Chicago Inaugurates First Black Woman and Openly Gay Mayor

The Honorable Lori E. Lightfoot was sworn in as Chicago’s 56th mayor on Monday, May 20 at Wintrust Arena.

When Lightfoot’s name was announced, Wintrust Arena erupted in applause and standing ovations. A person from the audience shouted, “Bring in the light,” a reference to Lightfoot’s campaign slogan.

Lightfoot’s road to the mayoral office has been one of historical proportions. In the runoff, she faced Cook County President Toni Preckwinkle, and ‘herstory’ was made as two Black women were in the running to be mayor of Chicago. When Lightfoot was elected as mayor in April, she became Chicago’s first black woman and openly gay mayor-elect.

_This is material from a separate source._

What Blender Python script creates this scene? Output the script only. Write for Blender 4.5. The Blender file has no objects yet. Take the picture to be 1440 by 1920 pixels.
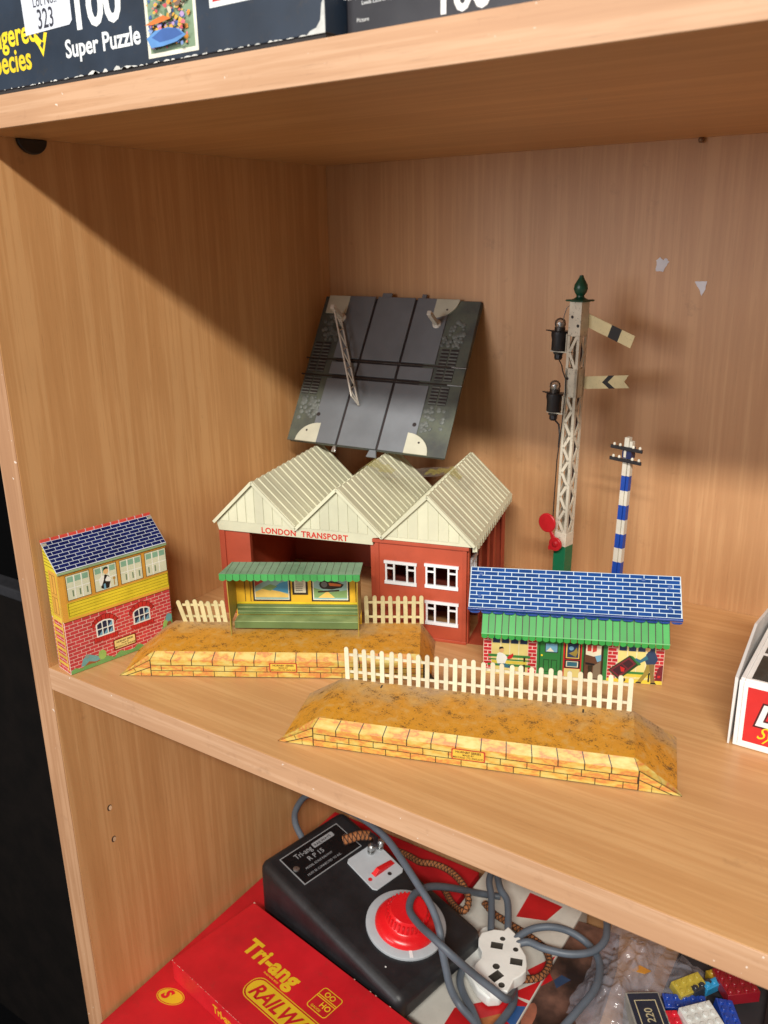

During the ceremony, there were performances from the Chicago Gay Men’s Chorus, After School Matters choir, Native Veterans group of the Trickster Art Gallery, and Miguel Cervantes, star of Chicago’s “Hamilton: An American Musical,” who sang the National Anthem.

In his invocation, the Rev. Dr. L. Bernard Jakes implored, “Teach us to walk gently with our elected officials.”

During the prayer for peace, the Rev. Dr. Beth Brown said, “Being better together means no one gets left behind.” Brown also offered the refrain, “We are enough, and we have enough.”

“Help us to wage peace by our commitment to create one city where we are truly better together,” she said.

Brown also called for people to be “repairers of the breach and restorers of the streets to live in,” as it is stated in Isaiah 58:12.

“There is no peace that is an easy peace, and we will not settle for a false peace,” she said. “Transform us and transform our city, we pray, so together we will let our light shine.”

Members of the City Council of all 50 wards of Chicago, including 12 newly elected alderman, took the oath of office as well. This included Melissa Conyears-Ervin as treasurer of the city of Chicago and Anna M. Valencia as city clerk.

Lightfoot’s wife, Amy Eshelman, and daughter, Vivian, were on hand as she took the oath of office.

“For me, this has been a city of opportunity. It’s been a city of hope,” Lightfoot said during her inaugural address.

Lightfoot also noted the historic moment for Valencia and Conyears-Ervin.

“For the first time in the history of Chicago, women of color now hold all three of our city-wide elected offices,” Lightfoot said. “I congratulate you, City Clerk Anna Valencia and City Treasurer Melissa Conyears-Ervin, on your inaugurations, your victories and on all you’ve overcome to reach this historic moment.”

Lightfoot thanked former Mayor Rahm Emanuel for his assistance during the transition. She also thanked the people of the city of Chicago.

“We stand today at a time of great hope and possibility. And, I can’t help but feel the spirit of the late, great Mayor Harold Washington,” Lightfoot said.

Lightfoot talked about the creation of a Mayor’s Office of Public Safety, which will be led by the Deputy Mayor. The aim of the office is to develop and implement a comprehensive violence prevention strategy. She also talked about gun violence and the development of a new, proactive strategy.

“All of our stakeholders must be committed to this work. This is not a challenge that can be solved by law enforcement alone,” Lightfoot said. “This greatest challenge demands all of us, united together.”

Lightfoot also spoke about education, affordable housing, and police reform and accountability. She then said her administration will work to expand early childhood education.

Lightfoot also talked about stability. She said the city dug itself into a giant financial hole for many years.

“We must get our financial house in order,” she said. “We will lay out a plan to put Chicago on the path to solvency.”

Lightfoot talked about the four stars on the city of Chicago’s flag. She said each star stands for building and rebuilding. The second star is education, the third is stability and the fourth is integrity.

“Get ready because reform is here,” she told the crowd. “I will sign an executive order to end the worst abuses of aldermanic privilege.”

Lightfoot said problems of housing, poverty and isolation must be addressed.

“We all have to be a part of the solution,” she said. “Each of us need to ask: What can I do?”

The Rev. Janette Wilson, national director of PUSH Excel, said it was an exciting day and a moment of much needed change.

“We have a mayor who’s committed to justice for everyone and investing in neighborhoods — particularly underserved and undersourced,” she said. “She has high moral standards and integrity.”

Ja’Mal Green, a community activist who ran for Mayor, said Lightfoot’s inauguration was an historic moment.

“I’ve been somebody who was critical of former Mayor Rahm Emanuel and Mayor Lori Lightfoot,” he said. “After seeing her defeat the odds, we became best friends.”

Green said he thinks Lightfoot will do well.

“She has a lot of challenges in front of her,” he said. “I’m going to do all I can to help her.”